Death rides a pale Trojan horse
Why did everyone just assume the Lich King was a ‘god of death’ and follow him? Was it merely his power over necromancy? What if that power comes not just from the Burning Legion?
The Legion sent the Frozen Throne to Azeroth as part of a plan to weaken and infiltrate the world. But the Lich King’s power grew to the point where they couldn’t control him. Why? Was it because Odyn had broken the natural order? Was there a Lich King before Ner’zhul? A terrible entity from the Shadowlands caged in the runed armor crafted by Legion soulsmiths? Demons created the Helm of Domination to grant the flayed and corrupted spirit of Ner’zhul the powers of the Lich King. But we don’t know where they got that power from — it’s not Fel.

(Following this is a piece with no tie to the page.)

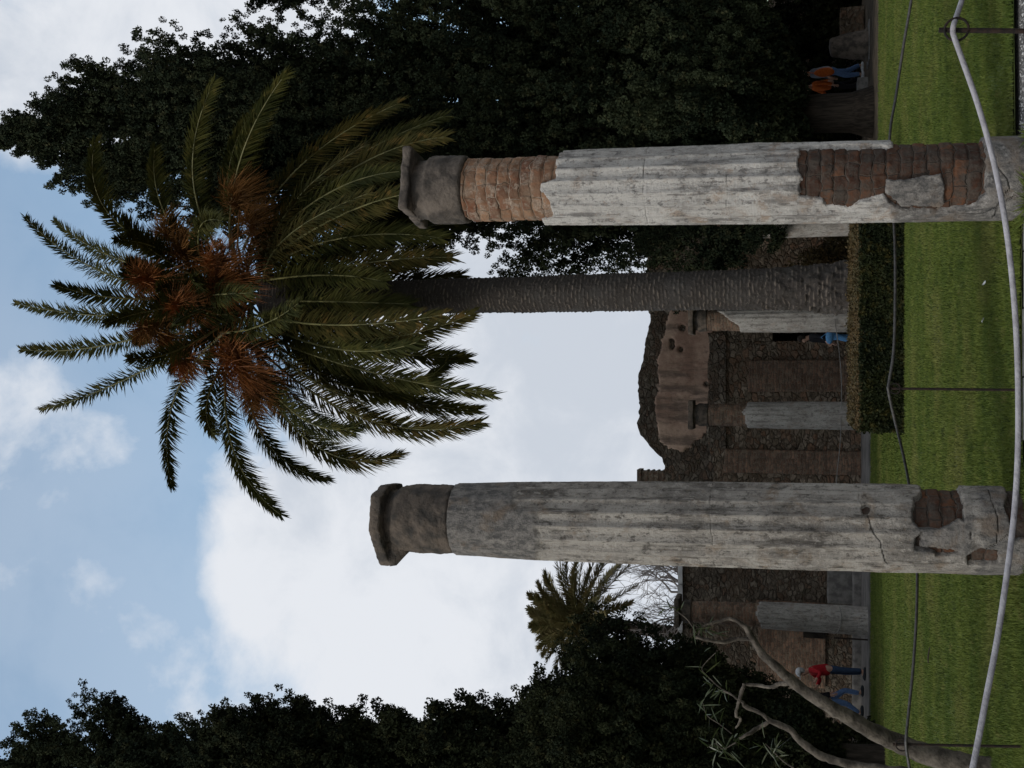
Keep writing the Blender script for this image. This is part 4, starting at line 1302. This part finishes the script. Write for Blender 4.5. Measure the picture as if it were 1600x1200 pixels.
# ================================================================== bare tree beyond the wall
def bare_tree():
    Y = 44.0
    base = at(1130, 925, Y)
    root = empty('bare_tree', (base.x, Y, 0), 'leafless grey tree beyond the white coped wall', 'tree')
    rg = random.Random(5)
    b = MB(); tw = MB()
    b.tube([(0, 0, -0.1), (0.03, 0, 2.5), (0, 0, 5.6)], [0.26, 0.22, 0.15], 10)

    def grow(p, d, ln, r, lv):
        n = 4
        pts = [p]
        for k in range(n):
            d = (d + Vector((rg.gauss(0, .13), rg.gauss(0, .13), rg.gauss(0.02, .1)))).normalized()
            pts.append(pts[-1] + d * ln / n)
        (b if lv < 3 else tw).tube(pts, np.linspace(r, r * 0.6, n + 1), 5 if lv < 3 else 3, caps=False)
        if lv >= 5: return
        for k in range(3 if lv < 4 else 4):
            q = pts[rg.randint(2, n)]
            dd = (d + Vector((rg.gauss(0, .55), rg.gauss(0, .5), rg.gauss(0.05, .4)))).normalized()
            grow(q, dd, ln * rg.uniform(0.6, 0.85), max(r * 0.55, 0.008), lv + 1)
    for k in range(9):
        a = k * 0.9 + 0.3
        grow(Vector((0, 0, 4.4 + 0.14 * k)), Vector((math.cos(a) * 0.75, math.sin(a) * 0.4, 0.8)).normalized(), rg.uniform(1.5, 2.1), 0.075, 1)
    b.build('trunk', M['bark_bare'], root)
    tw.build('twigs', M['bark_bare'], root)


bare_tree()


# ================================================================== oleander
def oleander():
    Y = 10.2
    foot = at(1560, 1196, Y)
    root = empty('oleander_tree', (foot.x, Y, 0), 'small pruned oleander with bare forked grey branches at the left edge', 'tree')
    o = Vector((foot.x, Y, 0))

    def path(pts, dys):
        out = []
        for (x_, y_), dy in zip(pts, dys):
            out.append(at(x_, y_, Y + dy) - o)
        return out

    def smooth(P, k=6):
        P = [Vector(p) for p in P]
        P = [P[0] * 2 - P[1]] + P + [P[-1] * 2 - P[-2]]
        out = []
        for i in range(1, len(P) - 2):
            for q in range(k):
                t = q / k
                a, b_, c, d = P[i - 1], P[i], P[i + 1], P[i + 2]
                out.append(0.5 * ((2 * b_) + (c - a) * t + (2 * a - 5 * b_ + 4 * c - d) * t * t + (3 * b_ - a - 3 * c + d) * t ** 3))
        out.append(P[-2])
        return out

    def knob(V):
        return V + np.stack([fbm(V * 11.0 + 50 * k, 4) * 0.03 + fbm(V * 35 + 9 * k, 2) * 0.012 for k in range(3)], 1)
    parts = [
        ('trunk', [(1600, 1206), (1540, 1200), (1480, 1188), (1435, 1174), (1400, 1160), (1362, 1142), (1325, 1120), (1287, 1098), (1250, 1074), (1212, 1042), (1195, 1025), (1178, 1003), (1166, 980)],
         [0, 0, 0, 0, 0, -.1, -.2, -.3, -.3, -.4, -.4, -.4, -.4], (0.15, 0.03)),
        ('branch', [(1168, 982), (1145, 968), (1126, 970), (1108, 974), (1089, 981)], [-.4, -.4, -.4, -.45, -.5], (0.026, 0.010)),
        ('branch', [(1176, 1000), (1152, 998), (1130, 1003), (1102, 999), (1087, 995)], [-.4, -.4, -.45, -.5, -.5], (0.026, 0.02)),
        ('branch', [(1440, 1210), (1390, 1203), (1342, 1197), (1312, 1190), (1282, 1180), (1267, 1170), (1249, 1157), (1234, 1141), (1219, 1133), (1202, 1126)], [0.1, .2, .3, .3, .3, .3, .3, .3, .3, .3], (0.06, 0.034)),
        ('branch', [(1202, 1126), (1189, 1115), (1165, 1105), (1160, 1096), (1145, 1087), (1130, 1079)], [.3, .3, .3, .3, .3, .35], (0.03, 0.012)),
        ('branch', [(1204, 1127), (1184, 1138), (1170, 1147), (1156, 1153)], [.3, .3, .2, .2], (0.028, 0.018)),
        ('branch', [(1245, 1070), (1219, 1068), (1202, 1074), (1185, 1071), (1165, 1069)], [-.3, -.2, -.1, 0, 0], (0.028, 0.018)),
        ('branch', [(1163, 1068), (1156, 1089), (1151, 1109), (1151, 1120), (1158, 1124), (1150, 1139)], [0, 0, 0, 0, 0.05, 0.1], (0.026, 0.012)),
        ('branch', [(1137, 1082), (1122, 1072), (1105, 1056), (1097, 1046), (1102, 1036), (1118, 1020)], [.35] * 6, (0.010, 0.004)),
        ('branch', [(1143, 1146), (1125, 1132), (1105, 1118), (1098, 1098)], [.1] * 4, (0.007, 0.003)),
        ('branch', [(1240, 1200), (1225, 1190), (1210, 1176), (1196, 1162)], [.1] * 4, (0.012, 0.005)),
        ('branch', [(1088, 988), (1074, 968), (1058, 955), (1050, 948)], [-.5] * 4, (0.009, 0.004)),
        ('branch', [(1150, 1160), (1130, 1170), (1118, 1162), (1105, 1168)], [.2] * 4, (0.008, 0.004)),
    ]
    for nm, pts, dys, (ra, rb) in parts:
        P = smooth(path(pts, dys))
        b = MB(); b.tube(P, np.linspace(ra, rb, len(P)) * 0.74, 10)
        b.build(nm, M['bark_pale'], root, disp=knob if ra > 0.02 else None)
    # long narrow leaves in sprays at the twig ends
    b = MB()
    rg = random.Random(12)

    def blade(p, d, ln, w):
        d = d.normalized()
        s = d.cross(Vector((rg.gauss(0, 1), rg.gauss(0, 1), rg.gauss(0, 1)))).normalized()
        nrm = s.cross(d)
        V = []
        for k in range(6):
            t = k / 5
            c = p + d * ln * t - nrm * (0.10 * ln * t * t) + Vector((0, 0, -0.12 * ln * t * t))
            ww = w * math.sin(PI * min(0.98, 0.12 + 0.86 * t)) * 0.5
            V += [c - s * ww, c + s * ww]
        b.add([tuple(v) for v in V], [(2 * k, 2 * k + 1, 2 * k + 3, 2 * k + 2) for k in range(5)])
    sprays = [((1118, 1020), .35, 2), ((1097, 1046), .35, 3), ((1122, 1072), .35, 8), ((1110, 1060), .35, 5), ((1132, 1080), .35, 6), ((1105, 1118), .1, 5), ((1098, 1098), .1, 4), ((1125, 1132), .1, 6),
              ((1148, 1150), .2, 7), ((1130, 1165), .2, 8), ((1112, 1165), .2, 7), ((1120, 1185), .3, 8), ((1140, 1180), .3, 5), ((1208, 1172), .1, 9), ((1196, 1162), .1, 7), ((1215, 1182), .1, 6),
              ((1088, 985), -.5, 5), ((1100, 978), -.45, 4), ((1062, 955), -.5, 4), ((1050, 948), -.5, 4), ((1110, 985), -.45, 3)]
    for (x_, y_), dy, n in sprays:
        p = at(x_, y_, Y + dy) - o
        for k in range(n):
            d = Vector((rg.gauss(0, 1), rg.gauss(0, .7), rg.gauss(0.2, .8)))
            blade(p + Vector((rg.gauss(0, .03), rg.gauss(0, .03), rg.gauss(0, .03))), d, rg.uniform(0.10, 0.19), rg.uniform(0.011, 0.016))
    b.build('foliage', M['oleander'], root)


oleander()


# ================================================================== rope barriers
def smooth_path(P, k=8):
    P = [Vector(p) for p in P]
    P = [P[0] * 2 - P[1]] + P + [P[-1] * 2 - P[-2]]
    out = []
    for i in range(1, len(P) - 2):
        for q in range(k):
            t = q / k
            a, b_, c, d = P[i - 1], P[i], P[i + 1], P[i + 2]
            out.append(0.5 * ((2 * b_) + (c - a) * t + (2 * a - 5 * b_ + 4 * c - d) * t * t + (3 * b_ - a - 3 * c + d) * t ** 3))
    out.append(P[-2])
    return out


POST_G = 'iron rods holding the ropes'


def post(x, y, Y, rad, label, ring_r, zfoot, yfoot):
    top = at(x, y, Y)
    fx = at(1600, yfoot, Y); k = (top.z - zfoot) / (top.z - fx.z)
    foot = top + (fx - top) * k
    root = empty('rope_post', foot, label, 'rope post', POST_G, (0, math.atan2(top.x - foot.x, top.z - foot.z), 0))
    h = (top - foot).length
    b = MB(); b.tube([(0, 0, -0.06), (0, 0, h * 0.5), (0, 0, h)], [rad, rad, rad], 10)
    b.build('rod', M['iron'], root)
    # hook loop at the top
    a = np.linspace(-0.5 * PI, 1.42 * PI, 22)
    zc = h - ring_r * 1.45
    b = MB(); b.tube([(math.cos(t) * ring_r, -rad * 0.9 - 0.004, zc + math.sin(t) * ring_r) for t in a], np.full(22, rad * 0.5), 7)
    b.build('ring', M['iron'], root)
    return root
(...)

Remember, the Fel is created by the utter destruction of Light and Shadow. It’s fueled by consuming souls, not pulling them back across the boundaries of life and death. Nothing the Scourge does is beyond the Legion — we’ve seen Balnazzar raise an army of undead in Stratholme. His unholy Risen are certainly terrifying, but they aren’t the Scourge. They’re clearly not Fel. And Nathrezim like Balnazzar love to tap other sources of power.
The Legion can create artifacts and trap spirits within them. The Death Knight Artifact Maw of the Damned has the spirit of the demon that created it trapped inside. The Lich King knew of this weapon and sent a Death Knight to find it. So it’s feasible that Legion Warlocks used a similar ritual to the one Helya used to summon a death entity from the Shadowlands. They then imprisoned it in the helmet to serve as a power source, only for that entity to run amok when it arrived on Azeroth.
Death takes a home
There’s still much to consider — did Helya’s deal with Sylvanas include an escape clause? It makes sense — being trapped in the Shadowlands is no fun for anyone. For all we know, right now Helya might be waiting somewhere on Azeroth, perhaps in Sylvanas’ own retinue. After all, Sylvanas wants Val’kyr to serve her. Helya is by leaps and bounds the most powerful Val’kyr ever.
Does Helya work alongside the Lich King, or at cross purposes to it? Is it the entity she summoned so long ago, and are they rivals or allies? Why did Yogg-Saron call itself the God of Death? How did it teach Loken how to free Helya from Odyn’s control? Is there a death entity living in the Helm of Domination, slowly influencing Bolvar — and perhaps even Sylvanas?
The entity Helya called from the Shadowlands for Odyn took the Titan-Forged’s eye. Did this allow it to see through to Odyn’s world, even as he saw through to the Shadowlands? Did it hunger for the bountiful life energies of the most potent Titan Soul ever? And was it so powerful and malevolent that it managed to trick even Kil’jaeden, arranging to be placed in a singular vessel? A set of rune forged armor and helmet that would be used first to empower Ner’zhul, and later both Arthas and now Bolvar. Is that why Yogg-Saron could not act directly against the Scourge even as they used the Old God’s blood as a crafting element? Because this death lord comes from a realm beyond even the Void — beyond the Shadowlands, where Death itself waits.
The future of death
And perhaps even now this entity plots within the Helm, for Azeroth still stands as a world where the bounds of life and death are thin. Spirit Healers raise young heroes every day. And every time they do, they weaken the veil that Helya once pierced on Odyn. Every Forsaken raised by the Val’kyr, every plague of Undeath, every Stormforged raised in Odyn’s service. All of these acts help scrape away more and more of the wall separating life and death. And who knows? Perhaps one day the Shadowlands will swallow Azeroth. Life will be death and death will be life, and the first Death Titan will stalk the cosmos.